◆ **DATA EXCERPT**

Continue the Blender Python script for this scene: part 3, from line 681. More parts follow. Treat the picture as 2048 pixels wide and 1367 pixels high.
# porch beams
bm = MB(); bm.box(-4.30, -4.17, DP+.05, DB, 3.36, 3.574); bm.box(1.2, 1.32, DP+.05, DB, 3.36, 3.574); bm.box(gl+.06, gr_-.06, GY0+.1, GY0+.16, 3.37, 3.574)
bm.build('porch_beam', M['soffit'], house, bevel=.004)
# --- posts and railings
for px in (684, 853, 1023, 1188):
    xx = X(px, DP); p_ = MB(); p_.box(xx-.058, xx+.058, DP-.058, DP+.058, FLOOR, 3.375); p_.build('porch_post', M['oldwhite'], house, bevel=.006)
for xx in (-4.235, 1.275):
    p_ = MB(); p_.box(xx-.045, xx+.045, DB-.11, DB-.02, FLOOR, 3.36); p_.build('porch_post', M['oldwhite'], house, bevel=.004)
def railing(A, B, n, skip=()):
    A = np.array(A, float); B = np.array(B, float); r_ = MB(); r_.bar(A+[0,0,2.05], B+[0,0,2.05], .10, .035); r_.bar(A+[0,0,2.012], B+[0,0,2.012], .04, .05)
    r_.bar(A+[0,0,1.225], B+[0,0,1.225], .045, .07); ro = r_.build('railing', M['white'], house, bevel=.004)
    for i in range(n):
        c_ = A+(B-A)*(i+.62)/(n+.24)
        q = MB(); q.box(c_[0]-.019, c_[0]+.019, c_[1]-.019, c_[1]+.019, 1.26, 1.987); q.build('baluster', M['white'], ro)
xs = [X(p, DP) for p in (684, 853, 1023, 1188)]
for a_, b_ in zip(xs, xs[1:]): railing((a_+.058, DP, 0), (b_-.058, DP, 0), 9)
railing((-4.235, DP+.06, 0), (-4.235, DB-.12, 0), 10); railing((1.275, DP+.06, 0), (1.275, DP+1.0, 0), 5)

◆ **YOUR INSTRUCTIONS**
Repeat the data verbatim.

◆ **WRITTEN ANSWER**
Continue the Blender Python script for this scene: part 3, from line 681. More parts follow. Treat the picture as 2048 pixels wide and 1367 pixels high.
# porch beams
bm = MB(); bm.box(-4.30, -4.17, DP+.05, DB, 3.36, 3.574); bm.box(1.2, 1.32, DP+.05, DB, 3.36, 3.574); bm.box(gl+.06, gr_-.06, GY0+.1, GY0+.16, 3.37, 3.574)
bm.build('porch_beam', M['soffit'], house, bevel=.004)
# --- posts and railings
for px in (684, 853, 1023, 1188):
    xx = X(px, DP); p_ = MB(); p_.box(xx-.058, xx+.058, DP-.058, DP+.058, FLOOR, 3.375); p_.build('porch_post', M['oldwhite'], house, bevel=.006)
for xx in (-4.235, 1.275):
    p_ = MB(); p_.box(xx-.045, xx+.045, DB-.11, DB-.02, FLOOR, 3.36); p_.build('porch_post', M['oldwhite'], house, bevel=.004)
def railing(A, B, n, skip=()):
    A = np.array(A, float); B = np.array(B, float); r_ = MB(); r_.bar(A+[0,0,2.05], B+[0,0,2.05], .10, .035); r_.bar(A+[0,0,2.012], B+[0,0,2.012], .04, .05)
    r_.bar(A+[0,0,1.225], B+[0,0,1.225], .045, .07); ro = r_.build('railing', M['white'], house, bevel=.004)
    for i in range(n):
        c_ = A+(B-A)*(i+.62)/(n+.24)
        q = MB(); q.box(c_[0]-.019, c_[0]+.019, c_[1]-.019, c_[1]+.019, 1.26, 1.987); q.build('baluster', M['white'], ro)
xs = [X(p, DP) for p in (684, 853, 1023, 1188)]
for a_, b_ in zip(xs, xs[1:]): railing((a_+.058, DP, 0), (b_-.058, DP, 0), 9)
railing((-4.235, DP+.06, 0), (-4.235, DB-.12, 0), 10); railing((1.275, DP+.06, 0), (1.275, DP+1.0, 0), 5)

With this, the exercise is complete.